I can only think of three programmes in community-led development in recent years that have given research a central role – the Big Local programme run by Local Trust, the Nationwide Foundation’s Decent Affordable Homes programme, and Power to Change’s Homes in Community Hands.
All three eschewed the familiar approach of simply doling out grants to exciting projects led by uniquely talented individuals and then documenting their successes with naively optimistic case studies.
All three have asked searching and fundamental questions about how community-led development can move from a philanthropy-dependent niche to a scale where it can have significant national impact.
Power to Change commissioned and published research into grant frameworks and enabling structures to shape the Homes in Community Hands Programme. It co-funded research to build our understanding of the pipeline, and to help the sector advocate for further investment from government and other funders. It co-funded the development of sector infrastructure at the national and regional levels. Oh, and it gave over £4m of grants to community projects.
Alongside this, it commissioned the Centre for Regional, Economic and Social Research (CRESR) at Sheffield Hallam University to thoroughly evaluate the programme.
The final report and briefing notes should be essential reading for anyone involved in community-led development.
I’ll pick out three themes that I think are particularly important.
The first is that, although it was framed as a ‘housing’ programme, the researchers found that over a third of the development budget for projects in the programme was allocated to non-residential assets.
A total of 44 funded organisations were also investing in high streets, green spaces, agricultural provision, renewable energy infrastructure, commercial space, community centres and other much-needed amenities. And so, whilst the potential housing impacts from these projects could be significant – for instance, they are likely to build more affordable homes on a given site than comparator affordable housing schemes – this will not be the limit of their contribution.
Project impacts stretched across several domains – addressing housing need, improving the environmental sustainability of housing, enhancing community cohesion and integration, creating neighbourhood improvements, benefiting volunteers through participation, and increasing local skills and employment.
Too often we think of community-led development in silos. A prime example is the Community Ownership Fund, for which housing is not an eligible activity. But housing-led projects very often enable community groups to develop other assets as part of the project; and high street projects such as Calder Valley CLT’s enterprise centre, South Bank CLT’s community grocery store and Homebaked CLT’s bakery work best by including space for housing. The evaluators urge funders to see that developing housing and other community spaces/facilities is often inextricably linked, and that funding one without the other may affect viability and the breath of social outcomes achieved.
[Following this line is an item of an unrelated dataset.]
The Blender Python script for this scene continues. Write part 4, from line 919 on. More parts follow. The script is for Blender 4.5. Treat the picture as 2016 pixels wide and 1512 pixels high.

Housebuilding is worth £47bn per year, representing 40% of all construction activity in the UK. So including it in our community-led development thinking represents a significant opportunity for communities to exercise agency and build local wealth.
The second theme is about the investment in enabling infrastructure.
Power to Change took the decision – on the basis of their research – to fund five enabling hubs, one in each target region, alongside providing project grants to local groups. The evaluation found this paid dividends.
The combination of enabler hub and project funding helped ecosystems of support to emerge in each city region. These included supportive local policy and politics, new partnerships and avenues for funding and finance, and diversifying support models and tools.
One result of this was that more projects formed than one might otherwise expect. The researchers estimate that the city regions had 160 more homes in their pipeline at year 3 of the evaluation than they otherwise would have expected.
So building this ecosystem of support is as important as developing funding directly to community groups.
Given these impressive successes, the third theme is therefore rather depressing.
Homes in Community Hands was terminated after three years, one year early. Related programmes like the Community Housing Fund ran for even shorter periods, or – like the Community Ownership Fund – silo housing as an ineligible activity.
Housing development of any kind – community-led or developer-led – typically takes 5 to 6 years from start to finish. Establishing an effective and financially sustainable enabler service will take a similar period of sustained investment. So stop-start and siloed funding is not only unhelpful, it risks leading communities up the garden path only to bang the door shut in their face.
Innovative projects have struggled to deliver, others have been mothballed or abandoned. Enabler hubs have started up and begun to bed in, but are now in financially precarious positions.
Here I’d again look to the Big Local programme. It is long-term – 10-15 years; resident-led and non-prescriptive, rather than applying silos like ‘housing’ or ‘high streets’; and accompanied by flexible and responsive support grounded in a continuous programme of research.
There’s much to celebrate, and much to learn from, in the evaluation reports. And it is welcome that Power to Change have committed to tracking projects funded by the Homes in Community Hands programme over the coming years.
But perhaps the most important lesson is community-led development requires long-term, flexible, community-led investment matched with a thorough research programme. It’s a lesson we will be feeding into the forthcoming consultation for a Community Wealth Fund, and our other advocacy work.